June 27, 2008 at 11:40 am
Excellent QOD. I spent enough time studying the code and the results in QA that I don't feel guilty about running it before choosing the correct answer :Whistling:.
The light bulb finally went on for me that including "subgrp" in the result set is a red herring of sorts -- none of the three counts change depending on its value. The results are easier to understand by removing subgrp and making them distinct. If we make the Select statement....

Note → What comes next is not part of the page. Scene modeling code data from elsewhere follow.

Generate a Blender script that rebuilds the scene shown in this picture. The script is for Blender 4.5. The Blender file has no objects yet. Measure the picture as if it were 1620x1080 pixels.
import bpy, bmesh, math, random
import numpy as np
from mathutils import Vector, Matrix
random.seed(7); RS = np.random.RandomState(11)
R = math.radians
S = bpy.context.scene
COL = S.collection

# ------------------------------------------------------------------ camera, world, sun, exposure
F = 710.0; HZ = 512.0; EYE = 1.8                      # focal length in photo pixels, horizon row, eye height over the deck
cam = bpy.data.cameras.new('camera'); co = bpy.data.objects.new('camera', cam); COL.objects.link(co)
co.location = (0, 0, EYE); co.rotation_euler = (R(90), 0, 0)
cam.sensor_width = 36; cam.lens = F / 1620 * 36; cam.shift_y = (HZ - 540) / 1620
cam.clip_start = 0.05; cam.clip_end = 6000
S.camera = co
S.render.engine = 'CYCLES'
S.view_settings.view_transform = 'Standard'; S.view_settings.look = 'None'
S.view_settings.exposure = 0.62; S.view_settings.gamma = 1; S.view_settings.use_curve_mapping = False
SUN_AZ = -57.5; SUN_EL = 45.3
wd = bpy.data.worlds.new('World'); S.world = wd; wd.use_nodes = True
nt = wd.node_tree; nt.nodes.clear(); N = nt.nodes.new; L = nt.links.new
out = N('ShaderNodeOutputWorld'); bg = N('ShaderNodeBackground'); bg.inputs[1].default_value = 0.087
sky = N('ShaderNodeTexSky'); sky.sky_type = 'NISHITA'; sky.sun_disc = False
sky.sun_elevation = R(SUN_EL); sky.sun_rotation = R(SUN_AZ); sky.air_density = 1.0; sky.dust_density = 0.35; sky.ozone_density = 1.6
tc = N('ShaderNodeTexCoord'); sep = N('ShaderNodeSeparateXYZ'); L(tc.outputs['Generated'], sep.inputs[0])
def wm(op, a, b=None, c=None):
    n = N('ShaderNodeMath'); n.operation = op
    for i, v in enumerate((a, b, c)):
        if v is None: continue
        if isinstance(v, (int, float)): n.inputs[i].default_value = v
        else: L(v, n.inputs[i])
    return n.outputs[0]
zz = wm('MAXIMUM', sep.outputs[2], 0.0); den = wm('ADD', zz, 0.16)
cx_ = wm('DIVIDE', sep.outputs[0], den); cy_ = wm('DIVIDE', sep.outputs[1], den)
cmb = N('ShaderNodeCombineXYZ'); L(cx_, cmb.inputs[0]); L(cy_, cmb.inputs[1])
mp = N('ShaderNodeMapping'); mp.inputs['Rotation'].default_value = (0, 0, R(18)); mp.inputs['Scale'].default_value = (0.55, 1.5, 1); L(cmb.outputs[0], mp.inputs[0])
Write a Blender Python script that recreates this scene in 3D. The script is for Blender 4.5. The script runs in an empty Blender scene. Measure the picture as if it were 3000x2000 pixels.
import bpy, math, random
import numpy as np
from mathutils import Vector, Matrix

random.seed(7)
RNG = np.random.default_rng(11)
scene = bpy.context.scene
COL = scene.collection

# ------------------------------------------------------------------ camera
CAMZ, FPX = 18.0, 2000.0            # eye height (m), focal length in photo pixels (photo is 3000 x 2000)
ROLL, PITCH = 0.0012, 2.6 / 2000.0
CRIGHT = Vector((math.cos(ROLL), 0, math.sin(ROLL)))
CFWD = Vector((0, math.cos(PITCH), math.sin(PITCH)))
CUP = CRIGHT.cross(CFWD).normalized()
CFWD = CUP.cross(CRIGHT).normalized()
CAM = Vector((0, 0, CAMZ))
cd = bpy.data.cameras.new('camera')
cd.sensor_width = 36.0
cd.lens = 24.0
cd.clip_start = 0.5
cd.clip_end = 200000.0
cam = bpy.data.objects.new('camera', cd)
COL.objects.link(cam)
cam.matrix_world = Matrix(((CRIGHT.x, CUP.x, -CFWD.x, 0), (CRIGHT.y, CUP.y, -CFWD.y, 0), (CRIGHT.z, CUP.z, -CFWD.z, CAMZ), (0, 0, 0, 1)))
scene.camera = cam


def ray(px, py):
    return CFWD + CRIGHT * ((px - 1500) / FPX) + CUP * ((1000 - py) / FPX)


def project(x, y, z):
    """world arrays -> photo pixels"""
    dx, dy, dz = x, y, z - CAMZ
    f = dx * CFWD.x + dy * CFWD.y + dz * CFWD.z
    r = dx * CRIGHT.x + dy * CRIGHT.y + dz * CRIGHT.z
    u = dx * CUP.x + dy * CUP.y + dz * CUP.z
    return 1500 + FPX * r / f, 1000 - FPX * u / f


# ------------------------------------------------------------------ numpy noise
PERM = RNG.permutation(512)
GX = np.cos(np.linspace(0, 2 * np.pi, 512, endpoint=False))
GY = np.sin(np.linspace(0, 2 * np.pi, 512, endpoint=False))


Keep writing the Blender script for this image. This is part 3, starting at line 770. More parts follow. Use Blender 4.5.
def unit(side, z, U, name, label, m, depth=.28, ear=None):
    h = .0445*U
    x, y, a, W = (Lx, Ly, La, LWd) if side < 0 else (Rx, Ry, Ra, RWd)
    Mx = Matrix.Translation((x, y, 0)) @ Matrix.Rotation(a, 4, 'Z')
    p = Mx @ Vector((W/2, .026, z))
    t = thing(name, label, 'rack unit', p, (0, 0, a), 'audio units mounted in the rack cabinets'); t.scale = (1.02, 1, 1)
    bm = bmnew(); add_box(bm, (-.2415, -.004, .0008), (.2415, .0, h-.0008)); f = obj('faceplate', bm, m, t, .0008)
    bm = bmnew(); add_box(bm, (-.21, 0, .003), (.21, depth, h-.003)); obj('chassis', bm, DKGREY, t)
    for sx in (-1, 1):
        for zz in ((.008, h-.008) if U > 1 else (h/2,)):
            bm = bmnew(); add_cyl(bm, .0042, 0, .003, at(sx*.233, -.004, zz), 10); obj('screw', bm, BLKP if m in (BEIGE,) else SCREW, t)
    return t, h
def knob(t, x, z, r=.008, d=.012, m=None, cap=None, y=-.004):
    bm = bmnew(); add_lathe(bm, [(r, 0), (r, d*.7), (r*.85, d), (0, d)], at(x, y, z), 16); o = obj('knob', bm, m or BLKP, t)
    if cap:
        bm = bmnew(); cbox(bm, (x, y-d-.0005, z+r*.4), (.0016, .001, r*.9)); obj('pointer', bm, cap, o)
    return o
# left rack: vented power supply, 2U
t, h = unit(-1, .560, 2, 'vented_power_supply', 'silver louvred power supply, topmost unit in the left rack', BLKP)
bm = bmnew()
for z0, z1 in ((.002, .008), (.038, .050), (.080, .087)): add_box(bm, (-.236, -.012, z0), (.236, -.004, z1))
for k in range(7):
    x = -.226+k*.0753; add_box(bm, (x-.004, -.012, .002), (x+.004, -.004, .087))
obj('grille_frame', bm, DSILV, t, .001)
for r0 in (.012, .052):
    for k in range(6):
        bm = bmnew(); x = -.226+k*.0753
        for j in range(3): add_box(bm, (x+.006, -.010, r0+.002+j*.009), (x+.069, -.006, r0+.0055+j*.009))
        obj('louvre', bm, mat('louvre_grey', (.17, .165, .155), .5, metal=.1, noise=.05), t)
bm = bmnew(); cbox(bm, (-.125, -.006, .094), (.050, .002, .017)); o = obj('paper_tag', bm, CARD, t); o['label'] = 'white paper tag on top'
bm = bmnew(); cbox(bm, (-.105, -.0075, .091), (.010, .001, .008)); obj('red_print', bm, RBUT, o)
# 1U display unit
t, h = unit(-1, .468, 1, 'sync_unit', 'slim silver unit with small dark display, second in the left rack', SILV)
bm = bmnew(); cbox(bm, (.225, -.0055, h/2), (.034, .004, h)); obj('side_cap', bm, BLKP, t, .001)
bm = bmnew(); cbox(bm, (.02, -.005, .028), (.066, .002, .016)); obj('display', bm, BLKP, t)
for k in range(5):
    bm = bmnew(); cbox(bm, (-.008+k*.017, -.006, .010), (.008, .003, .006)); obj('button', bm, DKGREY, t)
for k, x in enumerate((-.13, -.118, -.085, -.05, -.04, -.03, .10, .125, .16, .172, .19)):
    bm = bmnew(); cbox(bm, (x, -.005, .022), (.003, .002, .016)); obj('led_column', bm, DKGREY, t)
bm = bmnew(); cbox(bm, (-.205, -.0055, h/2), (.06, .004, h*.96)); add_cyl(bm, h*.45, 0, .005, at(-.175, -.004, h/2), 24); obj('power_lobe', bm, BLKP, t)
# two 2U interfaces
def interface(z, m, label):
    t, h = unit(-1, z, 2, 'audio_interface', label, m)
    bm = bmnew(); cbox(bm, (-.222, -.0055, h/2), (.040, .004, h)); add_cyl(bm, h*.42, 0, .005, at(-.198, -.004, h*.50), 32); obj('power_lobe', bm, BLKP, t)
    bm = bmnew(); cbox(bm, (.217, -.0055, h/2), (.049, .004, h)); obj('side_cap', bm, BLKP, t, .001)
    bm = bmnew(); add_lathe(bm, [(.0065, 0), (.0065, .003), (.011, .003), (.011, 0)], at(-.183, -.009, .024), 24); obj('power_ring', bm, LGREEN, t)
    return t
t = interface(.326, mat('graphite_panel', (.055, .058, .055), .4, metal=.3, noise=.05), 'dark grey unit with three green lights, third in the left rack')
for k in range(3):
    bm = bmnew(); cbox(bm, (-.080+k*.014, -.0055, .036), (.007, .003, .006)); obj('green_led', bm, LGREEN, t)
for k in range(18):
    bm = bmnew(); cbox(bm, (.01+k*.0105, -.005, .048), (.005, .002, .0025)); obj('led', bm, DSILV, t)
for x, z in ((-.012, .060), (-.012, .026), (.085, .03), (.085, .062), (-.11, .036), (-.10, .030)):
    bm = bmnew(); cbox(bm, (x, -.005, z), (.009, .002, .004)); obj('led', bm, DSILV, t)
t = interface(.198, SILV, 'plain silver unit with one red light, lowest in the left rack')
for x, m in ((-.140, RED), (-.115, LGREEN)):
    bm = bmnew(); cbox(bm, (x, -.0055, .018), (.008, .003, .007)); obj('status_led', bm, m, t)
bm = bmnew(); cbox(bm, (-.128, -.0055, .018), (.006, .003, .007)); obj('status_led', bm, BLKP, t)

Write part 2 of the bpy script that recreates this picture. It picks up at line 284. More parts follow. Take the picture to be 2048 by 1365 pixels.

select distinct grp --,subgrp
,count(*) OVER (partition by grp,subgrp) grpcount
,count(*) OVER (partition by grp) subcount
,count(*) OVER (partition by NULL) grandcount
from #windows
group by grp , subgrp
Then our results are much more straight-forward and, to me anyway, easier to tie back to the query:
grp grpcount subcount grandcount
----- ----------- ----------- -----------
aaaaa 1 3 4
bbbbb 1 1 4
Putting the results in plain English,
there's 1 grp "aaaaa" with 3 subgrps out of 4 total subgrps,
there's 1 grp "bbbbb" with 1 subgrp out of the same total 4 subgrps
The grpcount will always be 1 since we did "group by" and windowed on the same combination of grp and subgrp.
June 27, 2008 at 12:06 pm
Thanks. I was able to run a quey in a DB with compatibility set to 90. The previous DB only has compatibility set up to 80.